コーヒー2050年問題という言葉は、「2050年までに解決すれば良い」という印象も世間に与えました。しかし、コーヒーの産地ではすでに様々な影響が出てきています。高温による不作、巨大ハリケーンの直撃、コーヒーの感染症の流行などです。壊滅的な被害を受けた生産者の中には、コーヒー生産を諦める人も出てきています。グアテマラではコーヒー農家の環境難民が発生しました。ベトナムでは、コーヒー農園をより儲かるドリアン畑に替える人も出てきています。こうした動きが加速すれば、将来的な「コーヒー不足」が現実のものになるかもしれません。各産地でどのような被害が起きているのか、その詳細を整理し情報発信しています。

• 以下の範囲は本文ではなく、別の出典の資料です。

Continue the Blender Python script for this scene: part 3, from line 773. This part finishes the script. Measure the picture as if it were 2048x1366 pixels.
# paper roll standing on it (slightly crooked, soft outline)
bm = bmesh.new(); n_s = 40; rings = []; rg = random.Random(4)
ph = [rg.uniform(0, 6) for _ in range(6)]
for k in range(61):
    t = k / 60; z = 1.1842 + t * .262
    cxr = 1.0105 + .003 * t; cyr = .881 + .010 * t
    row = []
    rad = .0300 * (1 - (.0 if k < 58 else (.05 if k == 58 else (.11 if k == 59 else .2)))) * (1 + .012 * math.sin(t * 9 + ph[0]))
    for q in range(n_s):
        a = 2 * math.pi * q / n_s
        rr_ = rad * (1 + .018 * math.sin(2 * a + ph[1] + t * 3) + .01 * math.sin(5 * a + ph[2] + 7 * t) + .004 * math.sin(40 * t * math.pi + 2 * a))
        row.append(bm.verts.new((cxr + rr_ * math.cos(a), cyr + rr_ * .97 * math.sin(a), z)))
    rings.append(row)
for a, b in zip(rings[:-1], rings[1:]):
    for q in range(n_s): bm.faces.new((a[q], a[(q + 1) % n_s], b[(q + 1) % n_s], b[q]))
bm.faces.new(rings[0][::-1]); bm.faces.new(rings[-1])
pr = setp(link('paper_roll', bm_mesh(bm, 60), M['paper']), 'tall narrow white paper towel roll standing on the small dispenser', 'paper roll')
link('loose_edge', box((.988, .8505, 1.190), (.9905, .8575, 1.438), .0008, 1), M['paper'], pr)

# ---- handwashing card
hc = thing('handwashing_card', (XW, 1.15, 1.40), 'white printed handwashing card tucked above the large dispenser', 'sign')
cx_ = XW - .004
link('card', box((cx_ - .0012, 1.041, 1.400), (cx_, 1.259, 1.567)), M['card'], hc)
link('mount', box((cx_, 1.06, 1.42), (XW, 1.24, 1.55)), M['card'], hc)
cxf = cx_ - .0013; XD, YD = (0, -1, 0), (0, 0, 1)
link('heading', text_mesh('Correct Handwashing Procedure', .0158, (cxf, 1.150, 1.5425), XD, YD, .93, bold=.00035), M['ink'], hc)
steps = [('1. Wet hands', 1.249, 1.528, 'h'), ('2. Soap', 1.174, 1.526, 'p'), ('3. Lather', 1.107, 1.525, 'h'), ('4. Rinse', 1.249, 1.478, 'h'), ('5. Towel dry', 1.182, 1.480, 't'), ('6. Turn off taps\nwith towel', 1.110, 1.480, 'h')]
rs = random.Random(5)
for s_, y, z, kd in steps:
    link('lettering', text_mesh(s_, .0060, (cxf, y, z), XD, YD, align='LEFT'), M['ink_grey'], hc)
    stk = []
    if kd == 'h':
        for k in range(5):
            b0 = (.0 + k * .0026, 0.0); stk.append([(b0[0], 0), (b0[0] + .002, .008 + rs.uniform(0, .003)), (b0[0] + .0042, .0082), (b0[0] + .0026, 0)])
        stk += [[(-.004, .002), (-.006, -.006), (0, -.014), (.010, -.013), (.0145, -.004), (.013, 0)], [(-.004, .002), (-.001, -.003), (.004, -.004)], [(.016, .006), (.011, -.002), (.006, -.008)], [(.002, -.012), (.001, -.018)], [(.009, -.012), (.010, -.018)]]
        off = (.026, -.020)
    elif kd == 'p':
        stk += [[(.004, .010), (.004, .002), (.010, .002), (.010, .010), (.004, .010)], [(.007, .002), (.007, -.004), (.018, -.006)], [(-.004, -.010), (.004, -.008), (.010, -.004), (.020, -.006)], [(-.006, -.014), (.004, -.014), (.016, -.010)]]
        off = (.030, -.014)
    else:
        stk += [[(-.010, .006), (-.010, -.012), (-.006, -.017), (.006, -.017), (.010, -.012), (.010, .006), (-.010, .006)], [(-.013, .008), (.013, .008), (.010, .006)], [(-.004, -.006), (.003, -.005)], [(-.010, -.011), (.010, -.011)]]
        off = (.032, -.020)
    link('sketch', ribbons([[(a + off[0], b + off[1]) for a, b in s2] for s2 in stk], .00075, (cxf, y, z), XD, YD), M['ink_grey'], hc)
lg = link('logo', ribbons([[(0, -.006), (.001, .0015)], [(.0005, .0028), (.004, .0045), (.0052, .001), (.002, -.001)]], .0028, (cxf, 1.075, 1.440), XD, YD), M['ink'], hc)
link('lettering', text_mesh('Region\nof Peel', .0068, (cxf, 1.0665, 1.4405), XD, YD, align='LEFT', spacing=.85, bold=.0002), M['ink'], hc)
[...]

研究していること②:コーヒー生産者の収入をいかに維持させるか

収穫量が減るということは、生産者の収入が減ることを意味します。そのため、生産者にとって気候変動は喫緊の課題になっています。そこで、いかにして生産者の収入を維持させるか研究しています。具体的には、豆から得られる収入が減るのであれば、豆以外から新たな商品を作る方法を研究しています。特に注目しているのは、コーヒーの果肉(カスカラ)と葉っぱです。世界には、習慣的にコーヒーの果肉を食べてきた地域、葉っぱをお茶として飲んできた地域があります。こうした文化に学ぶことも、気候変動時代のコーヒー生産者を支えるヒントになると考えています。

研究していること③:「新たな産地」の支援

温暖化でコーヒーの適作地域が移動すると、これまでコーヒーが穫れなかった地域が産地になる可能性があります。実際にチャレンジをはじめる動きは、日本を含めた各国で起きています。「新たな産地」で何が起きているのか、情報発信をしています。